The Need for a Strategy

In most cases, successful dumpster divers head out with a plan, even if it is just a basic one. For example, in residential neighborhoods, heading out on the night before garbage pickup may yield better results as more cans should be at the curb. If a community pulls together for a massive neighborhood yard sale event, coming out at the end of the last day could lead to some finds, as some people will choose to throw out items that don’t sell.

On the retail side, it may be helpful to learn when stores reset their seasonal displays, receive new inventory, or rotate their merchandise. Additionally, knowing when the dumpsters are emptied is also a must.

Dumpster Diving Rules

While it may seem like you have carte blanche when it comes to garbage, there are actually dumpster diving rules you have to navigate. On a federal level, dumpster diving is completely legal.

In the California vs. Greenwood Supreme Court ruling in 1988, the determination that, when the garbage is left on the side of public streets, there is no reasonable expectation of privacy. Additionally, since a third-party (garbage company) was going to take it, there is an understanding that someone else will handle and potentially go through the trash.

While this doesn’t explicitly state that dumpster diving is okay, it does serve as the basis of the argument. Essentially, if trash is at the curb and the receptacle is accessible, it’s more-or-less fair game on the federal level.

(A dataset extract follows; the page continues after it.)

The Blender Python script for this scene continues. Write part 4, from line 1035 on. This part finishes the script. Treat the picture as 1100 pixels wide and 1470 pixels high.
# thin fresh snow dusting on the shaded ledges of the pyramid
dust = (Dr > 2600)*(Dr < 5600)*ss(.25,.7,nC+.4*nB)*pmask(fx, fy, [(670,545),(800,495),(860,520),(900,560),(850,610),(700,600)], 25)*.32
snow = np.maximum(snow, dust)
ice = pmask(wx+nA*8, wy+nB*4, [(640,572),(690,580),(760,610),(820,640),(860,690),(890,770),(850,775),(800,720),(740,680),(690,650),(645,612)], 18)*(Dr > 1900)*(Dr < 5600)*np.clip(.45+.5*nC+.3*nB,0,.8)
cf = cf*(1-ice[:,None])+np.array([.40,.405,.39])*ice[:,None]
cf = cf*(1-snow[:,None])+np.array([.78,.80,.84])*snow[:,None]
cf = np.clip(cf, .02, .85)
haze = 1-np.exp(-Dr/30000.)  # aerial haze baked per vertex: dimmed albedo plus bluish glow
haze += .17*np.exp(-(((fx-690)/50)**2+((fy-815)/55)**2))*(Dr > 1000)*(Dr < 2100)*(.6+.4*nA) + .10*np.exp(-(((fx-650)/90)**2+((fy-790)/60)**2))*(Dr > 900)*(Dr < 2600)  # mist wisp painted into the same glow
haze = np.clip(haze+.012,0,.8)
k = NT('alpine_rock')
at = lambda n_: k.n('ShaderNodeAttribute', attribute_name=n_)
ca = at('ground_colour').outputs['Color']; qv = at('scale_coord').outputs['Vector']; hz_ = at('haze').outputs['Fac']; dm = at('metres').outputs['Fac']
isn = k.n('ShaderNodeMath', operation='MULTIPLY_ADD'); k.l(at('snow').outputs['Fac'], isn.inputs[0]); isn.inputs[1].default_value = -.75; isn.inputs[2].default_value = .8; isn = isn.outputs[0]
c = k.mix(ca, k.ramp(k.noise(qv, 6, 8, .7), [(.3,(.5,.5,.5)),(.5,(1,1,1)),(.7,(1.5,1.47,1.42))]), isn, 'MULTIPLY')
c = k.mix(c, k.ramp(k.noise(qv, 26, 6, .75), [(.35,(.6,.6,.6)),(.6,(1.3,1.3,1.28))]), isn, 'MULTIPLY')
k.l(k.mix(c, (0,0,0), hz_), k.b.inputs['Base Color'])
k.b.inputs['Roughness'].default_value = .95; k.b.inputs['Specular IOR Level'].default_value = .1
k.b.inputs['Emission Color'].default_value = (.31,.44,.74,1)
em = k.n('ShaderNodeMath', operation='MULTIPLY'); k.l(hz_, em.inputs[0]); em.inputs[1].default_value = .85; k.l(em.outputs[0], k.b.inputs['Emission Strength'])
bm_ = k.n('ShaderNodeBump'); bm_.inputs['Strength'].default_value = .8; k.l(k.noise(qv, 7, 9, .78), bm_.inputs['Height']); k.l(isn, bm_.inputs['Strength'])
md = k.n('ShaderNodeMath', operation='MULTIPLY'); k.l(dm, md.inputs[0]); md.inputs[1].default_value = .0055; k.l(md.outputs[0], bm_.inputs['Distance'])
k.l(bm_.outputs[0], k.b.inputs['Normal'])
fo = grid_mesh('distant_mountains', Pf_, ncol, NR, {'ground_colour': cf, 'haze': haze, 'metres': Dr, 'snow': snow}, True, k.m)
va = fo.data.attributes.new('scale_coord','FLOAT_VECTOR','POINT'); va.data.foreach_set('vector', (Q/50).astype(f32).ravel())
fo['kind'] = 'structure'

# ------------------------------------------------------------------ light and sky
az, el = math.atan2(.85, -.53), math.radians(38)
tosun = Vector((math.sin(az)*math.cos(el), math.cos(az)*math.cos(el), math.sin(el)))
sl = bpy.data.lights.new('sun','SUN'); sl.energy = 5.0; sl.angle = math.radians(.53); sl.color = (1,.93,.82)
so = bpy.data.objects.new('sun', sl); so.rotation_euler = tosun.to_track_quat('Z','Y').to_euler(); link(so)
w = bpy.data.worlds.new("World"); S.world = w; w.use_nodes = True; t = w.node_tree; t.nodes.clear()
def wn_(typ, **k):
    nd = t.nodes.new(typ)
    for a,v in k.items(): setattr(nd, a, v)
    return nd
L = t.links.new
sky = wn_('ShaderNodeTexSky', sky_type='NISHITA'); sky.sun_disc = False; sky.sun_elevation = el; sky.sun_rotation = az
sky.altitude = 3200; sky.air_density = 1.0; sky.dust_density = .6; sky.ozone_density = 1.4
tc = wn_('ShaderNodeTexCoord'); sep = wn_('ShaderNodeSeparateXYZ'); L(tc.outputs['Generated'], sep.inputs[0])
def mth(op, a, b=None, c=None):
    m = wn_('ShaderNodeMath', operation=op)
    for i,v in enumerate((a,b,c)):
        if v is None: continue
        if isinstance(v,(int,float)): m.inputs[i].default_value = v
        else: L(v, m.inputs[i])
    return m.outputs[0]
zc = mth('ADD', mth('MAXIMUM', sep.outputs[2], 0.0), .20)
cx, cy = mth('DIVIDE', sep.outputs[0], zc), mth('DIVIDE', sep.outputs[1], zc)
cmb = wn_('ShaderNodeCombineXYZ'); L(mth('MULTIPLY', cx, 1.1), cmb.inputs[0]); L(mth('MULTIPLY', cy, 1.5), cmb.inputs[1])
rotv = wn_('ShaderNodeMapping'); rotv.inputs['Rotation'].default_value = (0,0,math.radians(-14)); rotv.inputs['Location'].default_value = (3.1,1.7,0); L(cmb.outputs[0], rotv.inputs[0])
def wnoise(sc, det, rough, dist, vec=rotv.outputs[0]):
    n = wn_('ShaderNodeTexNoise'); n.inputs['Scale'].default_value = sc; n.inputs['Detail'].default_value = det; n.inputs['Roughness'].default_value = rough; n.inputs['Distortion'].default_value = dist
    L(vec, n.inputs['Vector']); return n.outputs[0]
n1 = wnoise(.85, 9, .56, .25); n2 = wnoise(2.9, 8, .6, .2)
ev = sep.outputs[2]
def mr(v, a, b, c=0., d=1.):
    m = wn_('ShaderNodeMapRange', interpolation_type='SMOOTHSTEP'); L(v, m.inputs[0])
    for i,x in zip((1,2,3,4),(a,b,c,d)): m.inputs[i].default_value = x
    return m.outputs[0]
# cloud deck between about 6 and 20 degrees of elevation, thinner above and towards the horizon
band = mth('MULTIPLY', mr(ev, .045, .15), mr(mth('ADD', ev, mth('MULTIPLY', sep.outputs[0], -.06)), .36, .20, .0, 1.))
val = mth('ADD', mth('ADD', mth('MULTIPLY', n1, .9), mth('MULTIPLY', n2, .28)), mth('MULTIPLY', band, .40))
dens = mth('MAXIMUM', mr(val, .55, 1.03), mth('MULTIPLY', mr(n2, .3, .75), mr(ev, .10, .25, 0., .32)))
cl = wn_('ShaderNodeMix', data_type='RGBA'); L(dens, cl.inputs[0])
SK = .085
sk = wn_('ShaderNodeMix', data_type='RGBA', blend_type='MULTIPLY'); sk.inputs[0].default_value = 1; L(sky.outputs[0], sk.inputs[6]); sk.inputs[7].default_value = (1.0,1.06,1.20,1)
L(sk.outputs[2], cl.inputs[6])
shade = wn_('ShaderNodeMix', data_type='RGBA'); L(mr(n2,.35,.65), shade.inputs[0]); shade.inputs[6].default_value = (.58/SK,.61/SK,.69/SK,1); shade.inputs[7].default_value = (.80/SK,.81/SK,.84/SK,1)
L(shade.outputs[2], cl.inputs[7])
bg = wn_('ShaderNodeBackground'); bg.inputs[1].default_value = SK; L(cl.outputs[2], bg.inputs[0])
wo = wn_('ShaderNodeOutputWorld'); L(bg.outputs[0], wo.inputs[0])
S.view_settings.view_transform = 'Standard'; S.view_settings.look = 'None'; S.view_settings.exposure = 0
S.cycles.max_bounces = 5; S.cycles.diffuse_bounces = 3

However, local regulations can restrict the activity, and those vary depending on your location. You can’t rely on the federal perspective to protect you if a city, county, or state has other dumpster diving rules in place.

Additionally, some dumpsters and trash cans may be on private property. If there is a fence between you and the dumpster, don’t assume that it is okay to take anything, as it might still classify as the property of the owner of the building owner or renter. Plus, by crossing through the fence, you are likely trespassing too, which can make a potentially bad situation worse.

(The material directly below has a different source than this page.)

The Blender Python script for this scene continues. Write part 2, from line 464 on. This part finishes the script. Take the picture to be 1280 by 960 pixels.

Dumpster Diving Behind Stores for Trash to Treasure

If local regulations don’t stop the activity, dumpster diving behind stores can be a bit of a gray area. Alleys behind stores aren’t usually closed to the public, but it may not be viewed the same as garbage taken to the curb. Whether the property is considered private may vary, so it’s best to be cautious and look for signage that may indicate whether you are trespassing.

Should a store owner disapprove of your actions, even if you aren’t on private property, they are within their rights to call the police, and that may not work out in your favor. Even if dumpster diving is allowed, you could face other charges.

For example, if you are being loud, that could violate noise ordinances or may result in disorderly conduct arrests. If you take items out of the dumpster and put them on the ground (even if you intend to put them back), you could get a ticket for littering. Even if you can successfully fight the charges or tickets, that’s time and energy you had to spend, so it is rarely worth it.

In some cases, if a dumpster isn’t locked and isn’t on private property, you won’t be charged with stealing. Once it hits the trashcan, the property usually classifies as abandoned, so the original owner might have very few legal rights in that regard. However, theft charges are possible, so it’s important to keep that in mind.

Issues of Safety

Heading out at night to dig through garbage isn’t always the safest activity. First, people may assume you are trespassing or, at least, won’t take kindly to you digging through their trash. Even in cases where it is legally okay, it’s important to remain vigilant and be ready to back off if a confrontation is brewing.

Physically climbing into dumpsters is also incredibly risky. If you get stuck inside, there is a chance you could get tossed into a truck on pickup day, and that could be deadly.

Ideally, you should never actually get into a dumpster. However, at a minimum, it could be best to bring a buddy. Then, if you get stuck, they can either pull you out or call for help.